27 June 2015. Surveys in 40 countries show publics worldwide continue to hold a favorable opinion of the United States as well as confidence in President Obama. The polls were conducted by the Pew Research Center, largely in the Spring of 2015, that include items on political, economic, military, and human rights issues about the U.S. and other countries.

The overall image of the U.S. remains positive, with a median of 7 in 10 (69%) having a favorable opinion of the U.S., while a quarter (24%) have an unfavorable opinion. Favorability ratings, however, vary considerably across countries and regions. Excerpts from the report follow:

The U.S. receives largely positive reviews among many of its key NATO allies. About two-in-three Canadians have a favorable opinion, as do large majorities in Italy, Poland, France, the UK and Spain. The outlier is Germany, where just 50% give the U.S. a positive rating, while 45% express a negative one. America’s image has become more negative in Germany over the last few years – as recently as 2011, 62% of Germans gave the U.S. a favorable review and only 35% assigned a negative rating. …

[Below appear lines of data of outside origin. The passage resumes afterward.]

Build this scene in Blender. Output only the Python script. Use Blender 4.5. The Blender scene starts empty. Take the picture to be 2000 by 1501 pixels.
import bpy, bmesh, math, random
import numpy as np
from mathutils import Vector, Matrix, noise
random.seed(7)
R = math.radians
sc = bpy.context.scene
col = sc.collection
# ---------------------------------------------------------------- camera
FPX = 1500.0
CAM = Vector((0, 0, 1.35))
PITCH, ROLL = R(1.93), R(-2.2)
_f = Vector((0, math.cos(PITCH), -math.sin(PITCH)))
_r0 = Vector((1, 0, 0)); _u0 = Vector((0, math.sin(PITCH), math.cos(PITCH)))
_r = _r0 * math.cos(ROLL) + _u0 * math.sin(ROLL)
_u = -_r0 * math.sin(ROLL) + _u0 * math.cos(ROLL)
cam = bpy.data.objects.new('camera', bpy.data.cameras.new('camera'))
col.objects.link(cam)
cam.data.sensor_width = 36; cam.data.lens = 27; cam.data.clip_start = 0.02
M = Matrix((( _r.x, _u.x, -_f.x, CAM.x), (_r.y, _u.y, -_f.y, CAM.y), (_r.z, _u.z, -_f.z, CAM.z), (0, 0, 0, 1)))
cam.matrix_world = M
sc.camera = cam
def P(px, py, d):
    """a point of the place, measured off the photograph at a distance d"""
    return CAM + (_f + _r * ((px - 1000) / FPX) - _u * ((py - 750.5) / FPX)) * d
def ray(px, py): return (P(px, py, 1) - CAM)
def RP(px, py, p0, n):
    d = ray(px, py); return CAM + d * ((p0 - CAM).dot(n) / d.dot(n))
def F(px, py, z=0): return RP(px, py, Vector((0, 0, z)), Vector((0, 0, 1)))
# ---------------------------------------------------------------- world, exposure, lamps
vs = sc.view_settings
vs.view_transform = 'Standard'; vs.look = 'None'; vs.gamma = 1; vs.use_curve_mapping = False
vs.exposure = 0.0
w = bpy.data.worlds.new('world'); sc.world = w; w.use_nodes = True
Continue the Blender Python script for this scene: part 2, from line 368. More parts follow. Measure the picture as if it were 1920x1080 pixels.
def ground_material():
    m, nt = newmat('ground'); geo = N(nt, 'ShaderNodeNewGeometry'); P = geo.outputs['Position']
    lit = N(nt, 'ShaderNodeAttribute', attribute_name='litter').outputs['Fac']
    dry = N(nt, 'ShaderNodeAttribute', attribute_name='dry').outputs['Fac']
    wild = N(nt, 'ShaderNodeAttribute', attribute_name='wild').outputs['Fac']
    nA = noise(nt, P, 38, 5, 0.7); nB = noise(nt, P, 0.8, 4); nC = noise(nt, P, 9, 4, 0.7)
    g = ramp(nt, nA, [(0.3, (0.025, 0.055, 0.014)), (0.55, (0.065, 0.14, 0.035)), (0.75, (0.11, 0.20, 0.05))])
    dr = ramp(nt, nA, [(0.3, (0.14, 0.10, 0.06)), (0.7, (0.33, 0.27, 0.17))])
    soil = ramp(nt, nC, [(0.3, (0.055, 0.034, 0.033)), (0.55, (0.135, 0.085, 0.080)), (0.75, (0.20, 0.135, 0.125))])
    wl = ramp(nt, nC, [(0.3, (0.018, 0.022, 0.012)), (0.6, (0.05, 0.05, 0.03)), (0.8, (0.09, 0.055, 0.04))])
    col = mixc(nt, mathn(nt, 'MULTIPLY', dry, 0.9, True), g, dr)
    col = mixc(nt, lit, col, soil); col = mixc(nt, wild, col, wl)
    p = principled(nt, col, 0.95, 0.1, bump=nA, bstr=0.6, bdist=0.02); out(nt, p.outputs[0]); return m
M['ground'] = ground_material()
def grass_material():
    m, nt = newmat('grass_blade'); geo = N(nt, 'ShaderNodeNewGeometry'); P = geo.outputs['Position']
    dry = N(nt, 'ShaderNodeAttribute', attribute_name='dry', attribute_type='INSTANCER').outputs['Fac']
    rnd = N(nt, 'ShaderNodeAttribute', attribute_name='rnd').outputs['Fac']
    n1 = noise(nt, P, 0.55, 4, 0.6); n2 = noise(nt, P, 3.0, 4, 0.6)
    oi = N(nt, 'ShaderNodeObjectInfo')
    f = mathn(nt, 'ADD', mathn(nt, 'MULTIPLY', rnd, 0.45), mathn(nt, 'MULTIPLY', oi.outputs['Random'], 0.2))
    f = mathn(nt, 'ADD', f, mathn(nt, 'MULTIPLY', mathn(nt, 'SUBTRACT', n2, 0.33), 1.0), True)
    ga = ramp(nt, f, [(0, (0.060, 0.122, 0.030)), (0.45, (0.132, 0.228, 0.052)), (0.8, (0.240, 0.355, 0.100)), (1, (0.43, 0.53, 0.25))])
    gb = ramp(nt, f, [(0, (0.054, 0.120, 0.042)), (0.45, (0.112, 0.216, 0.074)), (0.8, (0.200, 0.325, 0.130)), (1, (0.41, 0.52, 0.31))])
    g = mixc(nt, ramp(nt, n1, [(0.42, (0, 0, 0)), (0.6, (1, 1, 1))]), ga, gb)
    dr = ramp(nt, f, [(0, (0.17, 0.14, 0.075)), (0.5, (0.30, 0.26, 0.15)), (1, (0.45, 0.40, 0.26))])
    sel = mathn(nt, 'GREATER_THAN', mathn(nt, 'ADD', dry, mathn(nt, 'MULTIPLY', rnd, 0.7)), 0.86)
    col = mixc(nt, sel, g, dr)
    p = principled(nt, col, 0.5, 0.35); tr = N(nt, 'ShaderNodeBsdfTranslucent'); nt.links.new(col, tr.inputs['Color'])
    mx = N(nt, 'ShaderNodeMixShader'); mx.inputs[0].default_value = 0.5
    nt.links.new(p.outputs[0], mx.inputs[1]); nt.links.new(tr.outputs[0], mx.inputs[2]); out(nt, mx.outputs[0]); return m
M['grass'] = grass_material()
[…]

The conflict [in Ukraine] has led to a dramatic increase in anti-American sentiments in Russia. Only 15% of Russians have a positive view of the U.S. today, down from 51% two years ago, before the outbreak of violence.

Roughly eight-in-ten Israelis see the U.S. in a positive light, although there is a wide gap between Israeli Jews (87% favorable) and Arabs (48%). Elsewhere in the region, America’s image is largely negative, with most Jordanians, Palestinians, Turks and Lebanese registering an unfavorable opinion.

Still, positive ratings for the U.S. in Turkey have increased by 10 percentage points in the last year (from 19% to 29%). And in Lebanon, views divide sharply along religious lines: A slim 55%-majority of the country’s Christians have a positive opinion of the U.S., as do 48% of Sunni Muslims. Only 3% of Lebanese Shia Muslims share this view.

The surveys show publics express support for the U.S. military campaign against Islamic State, where a median of 62 percent are in favor of these efforts in Syria and Iraq, including Middle Eastern nations. Opposition is strongest in Russia, where two-thirds (67%) disapprove of the U.S. policy.

The U.S. is considered the world’s leading economic power by a somewhat larger number than last year, by a median of about half (51%) in the countries surveyed, compared to 44 percent last year. About a quarter (26%) say China is the world’s leading economic power, about the same as the 28 percent expressing this opinion last year. However, a median of about half (48%) say China will eventually replace the U.S. as the world’s leading economic power, or has already, compared to about one-third (35%), who say China will not replace the U.S. as the world’s economic leader.

President Obama remains a popular figure in most of the countries surveyed, with his ratings improving in 14 countries since the last year. About three-quarters of Indians (74%) now express confidence in Obama, compared to about half (48%) a year ago. In Israel, however, confidence in Obama declined from 71% last year to about half (49%) in 2015. Some 8 in 10 Israelis disapprove of the president’s negotiations with Iran over that country’s nuclear program.

The U.S. image continues to suffer from disclosures of torture by the U.S. government after the 9/11 attacks in 2001, with reports of those attacks made public by the Senate in December 2014, as well as continuing disclosures of electronic surveillance by U.S. intelligence agencies. A median of half (50%) of publics in the countries surveyed oppose the use of harsh interrogation methods. In addition, a median of about half of those surveyed (51%) say the U.S. government respects individual freedoms, down from 63 percent last year.

The Pew Research Center surveys are conducted either in-person or over the telephone by interviewers supervised by Princeton Survey Research Associates International. Sample sizes range from 700 to 1,500 per country — with about 1,000 the most common sample size — that aim to represent nationwide public opinion of adults in those countries. Margins of error in the individual countries range from 2.8 to 4.4 percent, with a 95 percent confidence interval (i.e., 19 of 20 samples will generate results within that error range).